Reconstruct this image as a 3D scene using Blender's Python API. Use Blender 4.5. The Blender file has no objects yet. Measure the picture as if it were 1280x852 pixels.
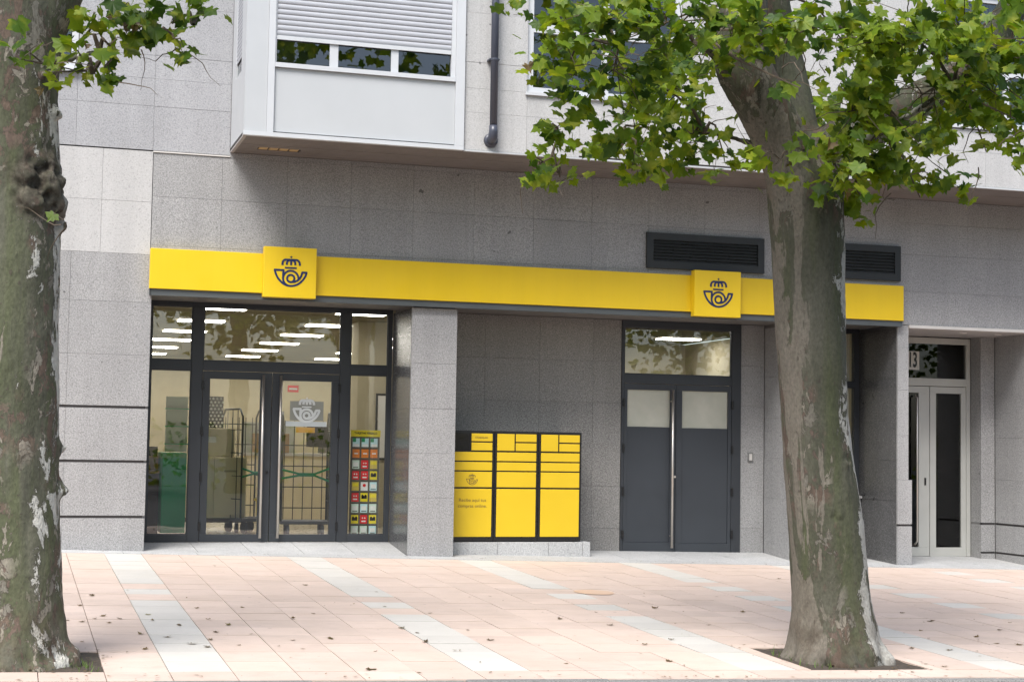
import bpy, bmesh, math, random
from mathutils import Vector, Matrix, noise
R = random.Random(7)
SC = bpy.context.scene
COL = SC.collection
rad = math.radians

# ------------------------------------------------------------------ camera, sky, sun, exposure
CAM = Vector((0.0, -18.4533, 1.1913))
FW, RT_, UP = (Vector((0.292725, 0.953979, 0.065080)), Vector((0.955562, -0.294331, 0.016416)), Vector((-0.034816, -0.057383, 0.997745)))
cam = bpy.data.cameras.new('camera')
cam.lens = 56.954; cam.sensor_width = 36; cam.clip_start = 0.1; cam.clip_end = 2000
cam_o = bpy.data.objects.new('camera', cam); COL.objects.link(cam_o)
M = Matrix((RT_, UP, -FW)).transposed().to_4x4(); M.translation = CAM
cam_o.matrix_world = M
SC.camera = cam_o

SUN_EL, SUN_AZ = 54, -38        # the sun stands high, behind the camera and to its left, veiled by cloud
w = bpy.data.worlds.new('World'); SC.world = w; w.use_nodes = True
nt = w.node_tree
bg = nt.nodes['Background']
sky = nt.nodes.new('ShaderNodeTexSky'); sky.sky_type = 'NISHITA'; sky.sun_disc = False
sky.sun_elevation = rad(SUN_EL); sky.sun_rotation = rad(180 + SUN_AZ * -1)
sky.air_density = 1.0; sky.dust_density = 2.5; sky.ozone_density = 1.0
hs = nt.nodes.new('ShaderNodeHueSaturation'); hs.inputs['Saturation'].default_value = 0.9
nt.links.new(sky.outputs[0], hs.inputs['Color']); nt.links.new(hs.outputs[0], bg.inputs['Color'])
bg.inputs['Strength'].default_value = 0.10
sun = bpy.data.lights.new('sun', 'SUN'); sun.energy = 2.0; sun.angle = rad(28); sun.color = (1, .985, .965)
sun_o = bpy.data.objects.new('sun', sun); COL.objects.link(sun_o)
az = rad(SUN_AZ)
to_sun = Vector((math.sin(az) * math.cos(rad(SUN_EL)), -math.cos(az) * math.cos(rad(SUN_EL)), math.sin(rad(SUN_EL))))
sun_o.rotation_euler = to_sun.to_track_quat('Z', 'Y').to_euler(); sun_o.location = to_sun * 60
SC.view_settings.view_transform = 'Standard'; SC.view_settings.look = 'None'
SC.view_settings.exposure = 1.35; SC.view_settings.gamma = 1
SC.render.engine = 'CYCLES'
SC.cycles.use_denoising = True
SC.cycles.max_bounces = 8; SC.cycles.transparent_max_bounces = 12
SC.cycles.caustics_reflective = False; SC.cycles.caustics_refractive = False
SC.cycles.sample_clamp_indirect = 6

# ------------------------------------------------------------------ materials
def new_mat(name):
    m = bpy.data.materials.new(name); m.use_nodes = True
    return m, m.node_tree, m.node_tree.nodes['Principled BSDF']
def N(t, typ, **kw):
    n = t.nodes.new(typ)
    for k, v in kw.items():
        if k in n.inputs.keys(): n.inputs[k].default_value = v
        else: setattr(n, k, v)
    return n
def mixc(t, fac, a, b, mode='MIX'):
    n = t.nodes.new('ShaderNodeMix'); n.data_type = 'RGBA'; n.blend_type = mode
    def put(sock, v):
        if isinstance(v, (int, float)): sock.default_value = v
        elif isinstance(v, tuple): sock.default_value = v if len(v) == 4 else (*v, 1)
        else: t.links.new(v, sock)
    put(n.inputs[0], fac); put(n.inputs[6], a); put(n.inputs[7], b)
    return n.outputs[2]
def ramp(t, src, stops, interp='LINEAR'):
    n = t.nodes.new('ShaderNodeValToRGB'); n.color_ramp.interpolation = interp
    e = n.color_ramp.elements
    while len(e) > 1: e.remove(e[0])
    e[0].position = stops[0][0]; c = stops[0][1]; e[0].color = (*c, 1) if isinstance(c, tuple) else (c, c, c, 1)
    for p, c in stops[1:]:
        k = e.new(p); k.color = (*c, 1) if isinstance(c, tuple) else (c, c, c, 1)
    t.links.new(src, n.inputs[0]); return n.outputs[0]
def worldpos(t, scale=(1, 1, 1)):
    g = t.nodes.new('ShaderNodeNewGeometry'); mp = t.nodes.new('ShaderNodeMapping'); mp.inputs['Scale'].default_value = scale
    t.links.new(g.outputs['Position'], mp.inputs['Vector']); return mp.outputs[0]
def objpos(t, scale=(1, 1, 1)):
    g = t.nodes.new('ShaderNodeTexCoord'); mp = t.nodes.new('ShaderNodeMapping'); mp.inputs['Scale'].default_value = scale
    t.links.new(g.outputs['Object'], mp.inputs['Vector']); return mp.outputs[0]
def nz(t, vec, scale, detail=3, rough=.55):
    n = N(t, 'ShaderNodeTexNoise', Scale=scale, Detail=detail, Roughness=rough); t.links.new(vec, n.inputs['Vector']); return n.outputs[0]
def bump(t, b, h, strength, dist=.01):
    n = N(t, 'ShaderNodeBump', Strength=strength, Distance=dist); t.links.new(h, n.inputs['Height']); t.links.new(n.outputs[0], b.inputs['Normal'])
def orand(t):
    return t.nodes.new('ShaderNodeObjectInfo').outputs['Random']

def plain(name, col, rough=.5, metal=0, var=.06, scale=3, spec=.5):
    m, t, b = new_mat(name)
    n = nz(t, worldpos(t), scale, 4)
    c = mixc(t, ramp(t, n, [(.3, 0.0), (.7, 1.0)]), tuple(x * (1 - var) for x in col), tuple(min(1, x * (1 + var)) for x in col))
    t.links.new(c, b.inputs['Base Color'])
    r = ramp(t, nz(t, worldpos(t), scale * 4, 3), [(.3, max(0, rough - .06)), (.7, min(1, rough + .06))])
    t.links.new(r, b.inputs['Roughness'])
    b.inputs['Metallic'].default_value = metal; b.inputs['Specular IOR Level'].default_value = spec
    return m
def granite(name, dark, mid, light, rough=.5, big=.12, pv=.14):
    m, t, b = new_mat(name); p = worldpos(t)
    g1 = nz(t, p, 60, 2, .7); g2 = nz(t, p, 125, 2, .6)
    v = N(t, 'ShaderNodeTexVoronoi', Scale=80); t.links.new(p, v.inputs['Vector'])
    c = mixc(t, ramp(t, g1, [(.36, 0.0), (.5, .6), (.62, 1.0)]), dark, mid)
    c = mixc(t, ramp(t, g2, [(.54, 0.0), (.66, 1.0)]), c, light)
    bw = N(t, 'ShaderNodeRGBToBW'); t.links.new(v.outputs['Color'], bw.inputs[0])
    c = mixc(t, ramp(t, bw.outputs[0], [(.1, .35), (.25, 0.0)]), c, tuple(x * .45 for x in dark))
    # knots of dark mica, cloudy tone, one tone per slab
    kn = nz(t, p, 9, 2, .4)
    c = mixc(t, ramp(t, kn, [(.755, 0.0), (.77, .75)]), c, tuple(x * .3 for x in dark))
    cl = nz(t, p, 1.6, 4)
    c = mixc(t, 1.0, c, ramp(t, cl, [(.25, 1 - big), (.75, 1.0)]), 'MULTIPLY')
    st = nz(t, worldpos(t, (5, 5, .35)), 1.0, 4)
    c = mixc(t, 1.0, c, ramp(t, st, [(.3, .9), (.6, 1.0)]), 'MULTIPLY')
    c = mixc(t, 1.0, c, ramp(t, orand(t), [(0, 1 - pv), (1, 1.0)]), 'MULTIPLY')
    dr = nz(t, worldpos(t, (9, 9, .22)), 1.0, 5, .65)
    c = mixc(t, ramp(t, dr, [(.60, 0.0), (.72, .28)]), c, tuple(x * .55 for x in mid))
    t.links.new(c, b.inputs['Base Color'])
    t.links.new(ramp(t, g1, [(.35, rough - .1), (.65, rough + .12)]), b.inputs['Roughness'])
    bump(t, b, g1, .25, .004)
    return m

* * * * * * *

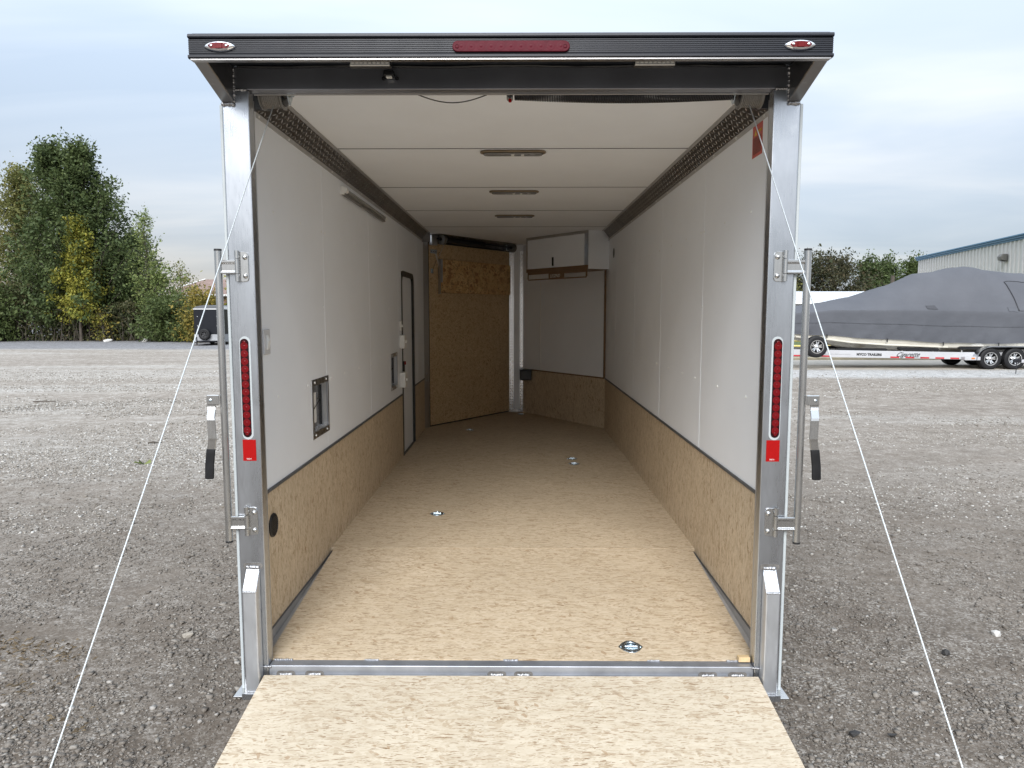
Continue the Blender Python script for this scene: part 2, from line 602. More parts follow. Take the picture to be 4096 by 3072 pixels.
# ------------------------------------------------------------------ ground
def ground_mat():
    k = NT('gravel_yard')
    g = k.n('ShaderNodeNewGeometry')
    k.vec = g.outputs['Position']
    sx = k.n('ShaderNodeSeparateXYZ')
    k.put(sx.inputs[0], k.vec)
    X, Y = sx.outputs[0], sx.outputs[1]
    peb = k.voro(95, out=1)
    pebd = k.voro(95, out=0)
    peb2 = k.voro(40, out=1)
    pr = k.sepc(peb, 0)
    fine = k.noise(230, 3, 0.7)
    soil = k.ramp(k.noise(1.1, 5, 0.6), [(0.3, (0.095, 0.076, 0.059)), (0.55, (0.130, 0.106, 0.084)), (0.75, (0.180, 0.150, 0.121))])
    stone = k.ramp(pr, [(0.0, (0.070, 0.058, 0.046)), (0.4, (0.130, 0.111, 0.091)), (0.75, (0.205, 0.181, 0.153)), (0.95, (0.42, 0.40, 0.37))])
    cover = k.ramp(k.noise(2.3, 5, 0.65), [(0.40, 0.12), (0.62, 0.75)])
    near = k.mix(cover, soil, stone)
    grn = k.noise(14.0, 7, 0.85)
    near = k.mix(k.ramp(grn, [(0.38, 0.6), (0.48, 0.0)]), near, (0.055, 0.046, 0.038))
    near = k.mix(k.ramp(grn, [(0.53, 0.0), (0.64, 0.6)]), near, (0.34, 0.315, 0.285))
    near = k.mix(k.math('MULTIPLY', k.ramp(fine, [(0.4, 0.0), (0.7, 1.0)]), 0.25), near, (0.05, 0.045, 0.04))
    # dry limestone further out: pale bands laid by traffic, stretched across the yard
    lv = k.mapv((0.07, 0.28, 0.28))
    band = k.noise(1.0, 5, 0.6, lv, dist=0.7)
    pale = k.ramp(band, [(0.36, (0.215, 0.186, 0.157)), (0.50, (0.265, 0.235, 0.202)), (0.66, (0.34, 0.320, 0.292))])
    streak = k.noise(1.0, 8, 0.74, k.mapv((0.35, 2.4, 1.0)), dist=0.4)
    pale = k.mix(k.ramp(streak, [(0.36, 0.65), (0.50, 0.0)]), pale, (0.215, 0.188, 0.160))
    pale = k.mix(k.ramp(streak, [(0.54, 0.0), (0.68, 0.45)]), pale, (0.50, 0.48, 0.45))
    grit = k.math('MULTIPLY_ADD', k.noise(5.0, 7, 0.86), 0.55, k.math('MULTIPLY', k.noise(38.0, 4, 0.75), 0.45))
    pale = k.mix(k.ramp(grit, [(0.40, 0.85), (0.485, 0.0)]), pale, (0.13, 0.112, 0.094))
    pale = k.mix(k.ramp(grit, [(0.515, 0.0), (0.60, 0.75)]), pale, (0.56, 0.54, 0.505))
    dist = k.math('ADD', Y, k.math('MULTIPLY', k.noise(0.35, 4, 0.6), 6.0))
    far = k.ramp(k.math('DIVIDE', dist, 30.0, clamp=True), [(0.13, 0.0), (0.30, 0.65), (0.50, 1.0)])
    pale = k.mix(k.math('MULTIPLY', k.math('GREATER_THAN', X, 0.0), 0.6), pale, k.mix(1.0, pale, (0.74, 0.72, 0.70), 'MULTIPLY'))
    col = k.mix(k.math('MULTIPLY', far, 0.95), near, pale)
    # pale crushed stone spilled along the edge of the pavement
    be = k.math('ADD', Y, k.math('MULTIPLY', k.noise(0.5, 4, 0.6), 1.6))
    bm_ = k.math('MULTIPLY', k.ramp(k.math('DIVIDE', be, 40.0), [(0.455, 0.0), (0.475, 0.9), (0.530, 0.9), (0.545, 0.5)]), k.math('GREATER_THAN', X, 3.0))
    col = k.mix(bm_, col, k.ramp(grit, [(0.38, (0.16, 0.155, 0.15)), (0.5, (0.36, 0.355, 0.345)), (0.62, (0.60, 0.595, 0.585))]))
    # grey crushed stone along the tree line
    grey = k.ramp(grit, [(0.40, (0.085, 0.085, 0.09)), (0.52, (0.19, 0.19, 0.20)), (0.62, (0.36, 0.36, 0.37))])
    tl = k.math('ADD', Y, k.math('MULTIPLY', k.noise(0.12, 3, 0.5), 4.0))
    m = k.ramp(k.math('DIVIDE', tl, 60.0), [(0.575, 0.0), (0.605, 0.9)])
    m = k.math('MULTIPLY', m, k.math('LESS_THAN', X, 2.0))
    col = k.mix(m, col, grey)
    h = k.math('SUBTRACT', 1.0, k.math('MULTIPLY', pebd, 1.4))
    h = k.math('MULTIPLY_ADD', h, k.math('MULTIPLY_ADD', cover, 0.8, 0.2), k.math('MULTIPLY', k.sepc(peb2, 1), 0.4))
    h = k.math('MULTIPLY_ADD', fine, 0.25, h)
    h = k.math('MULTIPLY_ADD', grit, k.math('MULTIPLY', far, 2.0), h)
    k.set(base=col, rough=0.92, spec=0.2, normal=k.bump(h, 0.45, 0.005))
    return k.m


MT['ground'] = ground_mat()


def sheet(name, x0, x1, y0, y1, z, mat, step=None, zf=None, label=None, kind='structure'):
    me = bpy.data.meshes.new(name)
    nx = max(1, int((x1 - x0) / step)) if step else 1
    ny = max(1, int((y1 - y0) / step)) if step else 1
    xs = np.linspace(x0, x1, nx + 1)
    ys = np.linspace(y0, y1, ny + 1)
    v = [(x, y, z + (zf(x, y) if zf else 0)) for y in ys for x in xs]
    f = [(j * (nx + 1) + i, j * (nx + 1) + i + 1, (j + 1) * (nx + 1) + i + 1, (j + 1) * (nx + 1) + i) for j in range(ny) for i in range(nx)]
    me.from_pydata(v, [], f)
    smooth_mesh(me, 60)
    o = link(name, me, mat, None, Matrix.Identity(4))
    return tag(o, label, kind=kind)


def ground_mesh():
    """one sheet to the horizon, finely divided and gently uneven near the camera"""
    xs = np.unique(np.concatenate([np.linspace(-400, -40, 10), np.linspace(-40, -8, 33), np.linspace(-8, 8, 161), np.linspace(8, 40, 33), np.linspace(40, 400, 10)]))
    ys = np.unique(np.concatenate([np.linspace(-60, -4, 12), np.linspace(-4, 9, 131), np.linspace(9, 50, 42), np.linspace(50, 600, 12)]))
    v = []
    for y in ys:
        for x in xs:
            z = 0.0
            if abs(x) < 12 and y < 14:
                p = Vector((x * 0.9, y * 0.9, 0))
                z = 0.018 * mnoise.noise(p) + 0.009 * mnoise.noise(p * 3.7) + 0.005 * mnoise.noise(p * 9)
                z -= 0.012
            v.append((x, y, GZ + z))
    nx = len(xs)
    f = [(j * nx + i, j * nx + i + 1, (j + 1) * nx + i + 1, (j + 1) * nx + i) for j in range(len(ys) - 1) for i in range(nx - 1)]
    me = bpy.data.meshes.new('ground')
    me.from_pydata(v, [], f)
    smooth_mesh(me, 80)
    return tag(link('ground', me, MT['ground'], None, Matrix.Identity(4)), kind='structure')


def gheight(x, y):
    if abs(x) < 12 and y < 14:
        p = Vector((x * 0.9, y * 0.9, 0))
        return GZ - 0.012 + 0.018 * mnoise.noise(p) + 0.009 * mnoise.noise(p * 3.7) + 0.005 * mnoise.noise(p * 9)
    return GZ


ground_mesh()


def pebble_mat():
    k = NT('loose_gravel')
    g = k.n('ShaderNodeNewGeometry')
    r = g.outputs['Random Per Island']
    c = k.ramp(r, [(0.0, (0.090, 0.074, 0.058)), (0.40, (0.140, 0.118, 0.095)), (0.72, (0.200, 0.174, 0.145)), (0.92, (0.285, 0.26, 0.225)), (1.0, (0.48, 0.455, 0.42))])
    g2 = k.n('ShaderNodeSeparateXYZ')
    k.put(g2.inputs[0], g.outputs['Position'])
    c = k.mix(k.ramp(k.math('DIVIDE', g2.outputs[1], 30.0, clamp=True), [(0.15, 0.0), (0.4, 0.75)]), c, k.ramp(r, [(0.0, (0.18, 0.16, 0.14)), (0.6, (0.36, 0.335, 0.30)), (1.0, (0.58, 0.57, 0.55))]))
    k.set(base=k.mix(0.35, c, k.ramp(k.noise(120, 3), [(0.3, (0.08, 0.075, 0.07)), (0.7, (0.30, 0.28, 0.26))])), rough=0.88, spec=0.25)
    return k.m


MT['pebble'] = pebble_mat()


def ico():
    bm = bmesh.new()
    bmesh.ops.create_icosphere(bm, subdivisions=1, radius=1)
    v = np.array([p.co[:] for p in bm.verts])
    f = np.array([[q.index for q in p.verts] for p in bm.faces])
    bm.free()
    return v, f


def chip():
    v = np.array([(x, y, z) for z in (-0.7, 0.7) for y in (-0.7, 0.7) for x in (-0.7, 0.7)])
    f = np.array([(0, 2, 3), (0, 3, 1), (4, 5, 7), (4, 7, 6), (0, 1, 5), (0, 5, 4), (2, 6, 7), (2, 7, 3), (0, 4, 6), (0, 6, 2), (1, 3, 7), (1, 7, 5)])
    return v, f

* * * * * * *

GIVEN INSTRUCTION:
Copy out the listing above from the line containing "Reconstruct this image" to the line containing "rad = math.radians", both included, exactly as written and minus the images.

TASK OUTPUT:
Reconstruct this image as a 3D scene using Blender's Python API. Use Blender 4.5. The Blender file has no objects yet. Measure the picture as if it were 1280x852 pixels.
import bpy, bmesh, math, random
from mathutils import Vector, Matrix, noise
R = random.Random(7)
SC = bpy.context.scene
COL = SC.collection
rad = math.radians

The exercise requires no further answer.